_INPUT MATERIAL:_
....................

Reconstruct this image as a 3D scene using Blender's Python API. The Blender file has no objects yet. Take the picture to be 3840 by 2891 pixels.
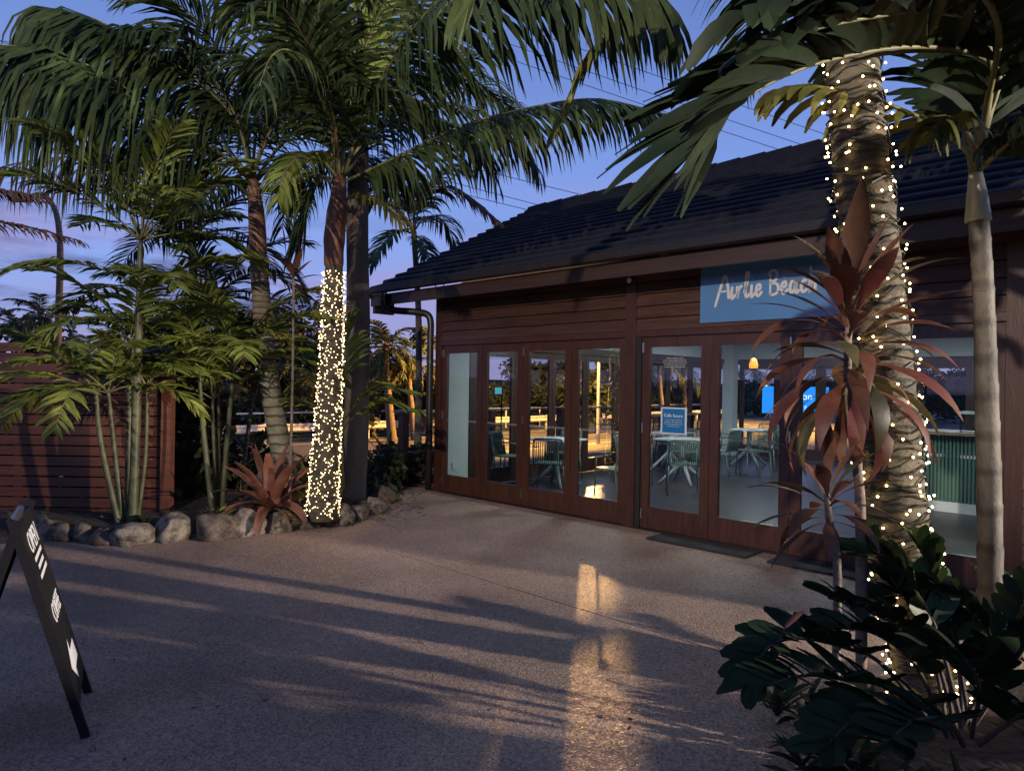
import bpy, math, random
from math import sin, cos, pi, radians, sqrt, atan2
from mathutils import Vector, Matrix, noise as mn

R = random.Random(11)
C = bpy.context.scene.collection
sc = bpy.context.scene

# ------------------------------------------------------------------ camera
F, CX, CY, RO, EYE = 2594.0, 1920.0, 1441.0, 0.015, 1.6
cam = bpy.data.cameras.new('camera')
camo = bpy.data.objects.new('camera', cam); C.objects.link(camo)
cam.sensor_width = 36; cam.lens = F / 3840 * 36; cam.clip_start = 0.05; cam.clip_end = 2000
cam.shift_y = -0.00117
camo.matrix_world = Matrix(((cos(RO), -sin(RO), 0, 0), (0, 0, -1, 0), (sin(RO), cos(RO), 0, EYE), (0, 0, 0, 1)))
sc.camera = camo

# ------------------------------------------------------------------ sky
w = bpy.data.worlds.new('World'); sc.world = w; w.use_nodes = True
nt = w.node_tree; nt.nodes.clear()
def wn(t, **k):
    n = nt.nodes.new(t)
    for a, v in k.items(): setattr(n, a, v)
    return n
wo = wn('ShaderNodeOutputWorld'); wb = wn('ShaderNodeBackground'); wb.inputs[1].default_value = 0.1
sky = wn('ShaderNodeTexSky', sky_type='NISHITA', sun_disc=False)
sky.sun_elevation = radians(3.0); sky.sun_rotation = radians(112)
tc = wn('ShaderNodeTexCoord'); sep = wn('ShaderNodeSeparateXYZ')
nt.links.new(tc.outputs['Generated'], sep.inputs[0])
ramp = wn('ShaderNodeValToRGB')
e = ramp.color_ramp.elements
e[0].position = 0.0; e[0].color = (2.9, 2.8, 5.0, 1)
e[1].position = 1.0; e[1].color = (0.6, 1.1, 3.2, 1)
for p_, c_ in ((0.05, (2.5, 2.8, 5.2)), (0.13, (2.15, 3.2, 7.0)), (0.30, (1.6, 2.6, 6.2)), (0.50, (1.05, 1.75, 4.5))):
    q = e.new(p_); q.color = (*c_, 1)
nt.links.new(sep.outputs['Z'], ramp.inputs[0])
mx0 = wn('ShaderNodeMix', data_type='RGBA'); mx0.inputs[0].default_value = 0.92
nt.links.new(sky.outputs[0], mx0.inputs[6]); nt.links.new(ramp.outputs[0], mx0.inputs[7])
def cloud(scale, stretch, lo, hi, zlo, zhi, col, prev, seed):
    mp = wn('ShaderNodeMapping'); mp.inputs['Scale'].default_value = (1, 1, stretch); mp.inputs['Location'].default_value = (seed, seed * .37, 0)
    nt.links.new(tc.outputs['Generated'], mp.inputs[0])
    nz = wn('ShaderNodeTexNoise'); nz.inputs['Scale'].default_value = scale; nz.inputs['Detail'].default_value = 7; nz.inputs['Roughness'].default_value = .55
    nt.links.new(mp.outputs[0], nz.inputs['Vector'])
    mr = wn('ShaderNodeMapRange', interpolation_type='SMOOTHSTEP'); mr.inputs[1].default_value = lo; mr.inputs[2].default_value = hi
    nt.links.new(nz.outputs[0], mr.inputs[0])
    mz = wn('ShaderNodeMapRange', interpolation_type='SMOOTHSTEP'); mz.inputs[1].default_value = zhi; mz.inputs[2].default_value = zlo
    nt.links.new(sep.outputs['Z'], mz.inputs[0])
    mu = wn('ShaderNodeMath', operation='MULTIPLY'); nt.links.new(mr.outputs[0], mu.inputs[0]); nt.links.new(mz.outputs[0], mu.inputs[1])
    mx = wn('ShaderNodeMix', data_type='RGBA'); mx.inputs[7].default_value = (*col, 1)
    nt.links.new(mu.outputs[0], mx.inputs[0]); nt.links.new(prev.outputs[2 if prev.bl_idname == 'ShaderNodeMix' else 0], mx.inputs[6])
    return mx
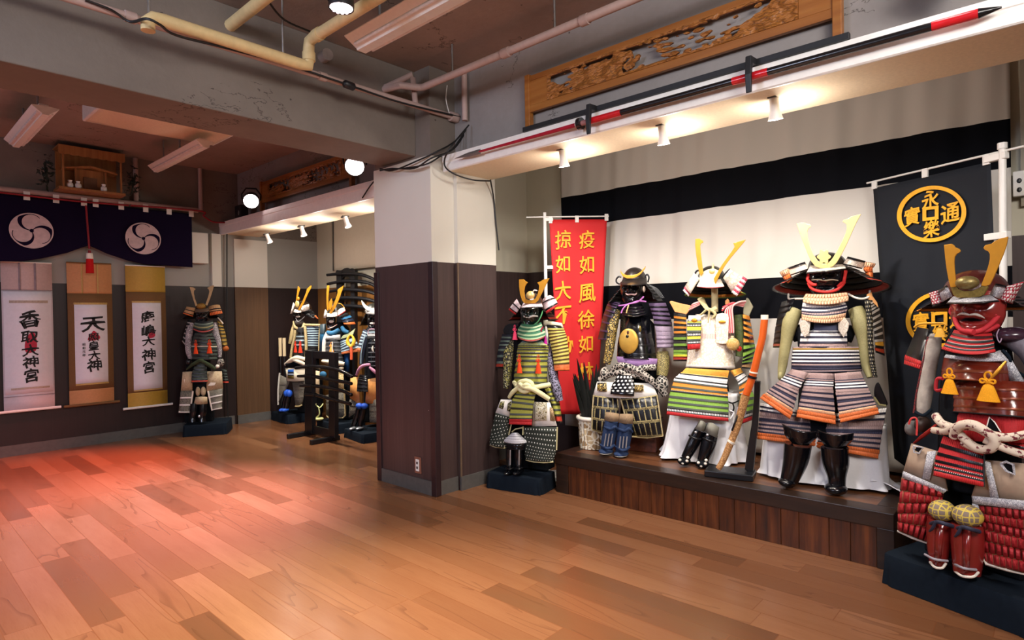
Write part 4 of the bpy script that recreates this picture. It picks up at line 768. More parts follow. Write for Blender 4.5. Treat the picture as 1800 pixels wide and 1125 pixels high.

....................

_AIM:_
Nothing in the entries above should change when they are printed again, except that the pictures are dropped.

_OUTPUT:_
Reconstruct this image as a 3D scene using Blender's Python API. The Blender file has no objects yet. Take the picture to be 3840 by 2891 pixels.
import bpy, math, random
from math import sin, cos, pi, radians, sqrt, atan2
from mathutils import Vector, Matrix, noise as mn

R = random.Random(11)
C = bpy.context.scene.collection
sc = bpy.context.scene

# ------------------------------------------------------------------ camera
F, CX, CY, RO, EYE = 2594.0, 1920.0, 1441.0, 0.015, 1.6
cam = bpy.data.cameras.new('camera')
camo = bpy.data.objects.new('camera', cam); C.objects.link(camo)
cam.sensor_width = 36; cam.lens = F / 3840 * 36; cam.clip_start = 0.05; cam.clip_end = 2000
cam.shift_y = -0.00117
camo.matrix_world = Matrix(((cos(RO), -sin(RO), 0, 0), (0, 0, -1, 0), (sin(RO), cos(RO), 0, EYE), (0, 0, 0, 1)))
sc.camera = camo

# ------------------------------------------------------------------ sky
w = bpy.data.worlds.new('World'); sc.world = w; w.use_nodes = True
nt = w.node_tree; nt.nodes.clear()
def wn(t, **k):
    n = nt.nodes.new(t)
    for a, v in k.items(): setattr(n, a, v)
    return n
wo = wn('ShaderNodeOutputWorld'); wb = wn('ShaderNodeBackground'); wb.inputs[1].default_value = 0.1
sky = wn('ShaderNodeTexSky', sky_type='NISHITA', sun_disc=False)
sky.sun_elevation = radians(3.0); sky.sun_rotation = radians(112)
tc = wn('ShaderNodeTexCoord'); sep = wn('ShaderNodeSeparateXYZ')
nt.links.new(tc.outputs['Generated'], sep.inputs[0])
ramp = wn('ShaderNodeValToRGB')
e = ramp.color_ramp.elements
e[0].position = 0.0; e[0].color = (2.9, 2.8, 5.0, 1)
e[1].position = 1.0; e[1].color = (0.6, 1.1, 3.2, 1)
for p_, c_ in ((0.05, (2.5, 2.8, 5.2)), (0.13, (2.15, 3.2, 7.0)), (0.30, (1.6, 2.6, 6.2)), (0.50, (1.05, 1.75, 4.5))):
    q = e.new(p_); q.color = (*c_, 1)
nt.links.new(sep.outputs['Z'], ramp.inputs[0])
mx0 = wn('ShaderNodeMix', data_type='RGBA'); mx0.inputs[0].default_value = 0.92
nt.links.new(sky.outputs[0], mx0.inputs[6]); nt.links.new(ramp.outputs[0], mx0.inputs[7])
def cloud(scale, stretch, lo, hi, zlo, zhi, col, prev, seed):
    mp = wn('ShaderNodeMapping'); mp.inputs['Scale'].default_value = (1, 1, stretch); mp.inputs['Location'].default_value = (seed, seed * .37, 0)
    nt.links.new(tc.outputs['Generated'], mp.inputs[0])
    nz = wn('ShaderNodeTexNoise'); nz.inputs['Scale'].default_value = scale; nz.inputs['Detail'].default_value = 7; nz.inputs['Roughness'].default_value = .55
    nt.links.new(mp.outputs[0], nz.inputs['Vector'])
    mr = wn('ShaderNodeMapRange', interpolation_type='SMOOTHSTEP'); mr.inputs[1].default_value = lo; mr.inputs[2].default_value = hi
    nt.links.new(nz.outputs[0], mr.inputs[0])
    mz = wn('ShaderNodeMapRange', interpolation_type='SMOOTHSTEP'); mz.inputs[1].default_value = zhi; mz.inputs[2].default_value = zlo
    nt.links.new(sep.outputs['Z'], mz.inputs[0])
    mu = wn('ShaderNodeMath', operation='MULTIPLY'); nt.links.new(mr.outputs[0], mu.inputs[0]); nt.links.new(mz.outputs[0], mu.inputs[1])
    mx = wn('ShaderNodeMix', data_type='RGBA'); mx.inputs[7].default_value = (*col, 1)
    nt.links.new(mu.outputs[0], mx.inputs[0]); nt.links.new(prev.outputs[2 if prev.bl_idname == 'ShaderNodeMix' else 0], mx.inputs[6])
    return mx
Write part 4 of the bpy script that recreates this picture. It picks up at line 768. More parts follow. Write for Blender 4.5. Treat the picture as 1800 pixels wide and 1125 pixels high.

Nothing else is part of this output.